Kim, der titelgebende Protagonist des Romans, ist ein halb irischer, halb indischer Waisenjunge, der bei einer Schwester seiner indischen Mutter in Lahore aufwächst. Als der Roman beginnt, ist Kim etwa 12 Jahre alt – die Handlung ist historisch nicht präzise einzuordnen, spielt aber sicherlich im letzten Viertel des 19. Jahrhunderts – und von einem eingeborenen Inder kaum zu unterscheiden. Er bewegt sich auf den Basaren wie ein Fisch im Wasser, hat Freunde unter den Fakiren und ist insbesondere befreundet mit dem afghanischen Pferdehändler Mahbub Ali, für den er von Zeit zu Zeit diskret kleine Aufträge erledigt. Erzählanlass aber ist, dass Kim vor dem Museum von Lahore einen Lama, also einen buddhistischen Mönch aus Tibet kennenlernt, dem er sich nahezu augenblicklich als Schüler zugesellt. Die beiden beginnen eine Reise durch Nordindien, da der Lama auf der Suche nach einem geheimnisvollen Fluss ist, der ihm Erleuchtung bringen soll.

Unterwegs treffen die beiden auf das Regiment, zu dem Kims Vater gehörte; Kim wird als Engländer erkannt und man will ihn in eine englische Wai­sen­schu­le stecken. Doch der Lama verpflichtet sich, für Kims Ausbildung zu bezahlen, und so besucht Kim – zwar zuerst nur widerwillig – eine der besten englischen Schulen in Lucknow. Natürlich erweist es sich, dass Mahbub Ali für den englischen Geheimdienst in Indien arbeitet und Kim aufgrund seiner Intelligenz und seiner Fähigkeit, als Inder durchzugehen, für eine Karriere in diesem Dienst vorgesehen ist. Während der Ferien erhält er eine Spezialausbildung als Spion und wird nach dem Ende seiner Schulzeit – er ist nun etwa 16 Jahre alt – zusammen mit seinem Lama wieder auf die Straßen Nordindiens geschickt. Es spinnen sich eine Reihe von Geheimdienst-Abenteuern an, in denen sich Kim natürlich aufs Beste bewährt, aber auch an seine körperlichen Grenzen gerät. Das Buch hat ein offenes Ende, das den Protagonisten nach seiner ersten Bewährungsprobe quasi als Unseren Mann in Ambala in die Welt entlässt.

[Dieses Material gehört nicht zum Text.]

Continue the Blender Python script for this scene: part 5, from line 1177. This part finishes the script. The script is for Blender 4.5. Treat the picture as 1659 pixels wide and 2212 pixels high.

Kipling erzählt diese Geschichte vor einem breiten Panorama nordindischer Kultur und Landschaft. Hindus, Moslems und Buddhisten treffen aufeinander, Kim und sein Lama geraten bis in die Berglandschaft des Himalaya mit ihren wieder ganz eigenen, lakonischen Bergbauern. Auch sprachlich ist die Erzählung von einer ungewöhnlichen Fülle geprägt; wenn Kipling vielleicht auch nicht so sehr viel von der Politik Indiens verstanden haben mag, wie man dort sprach, wusste er ziemlich genau. Es ist dieser kulturelle Reichtum, der das Buch zu einem Klassiker hat werden lassen. Leider geht in sprachlicher Hinsicht in der Übersetzung notwendig viel verloren, aber Gisbert Haefs ausführlicher Kommentar und sein Nachwort holen einiges davon wieder ein.

Rudyard Kipling: Kim. Aus dem Englischen von Gisbert Haefs. Fischer Taschenbuch 90526. Frankfurt/M.: Fischer, 22016. Broschur, 431 Seiten. 10,99 €.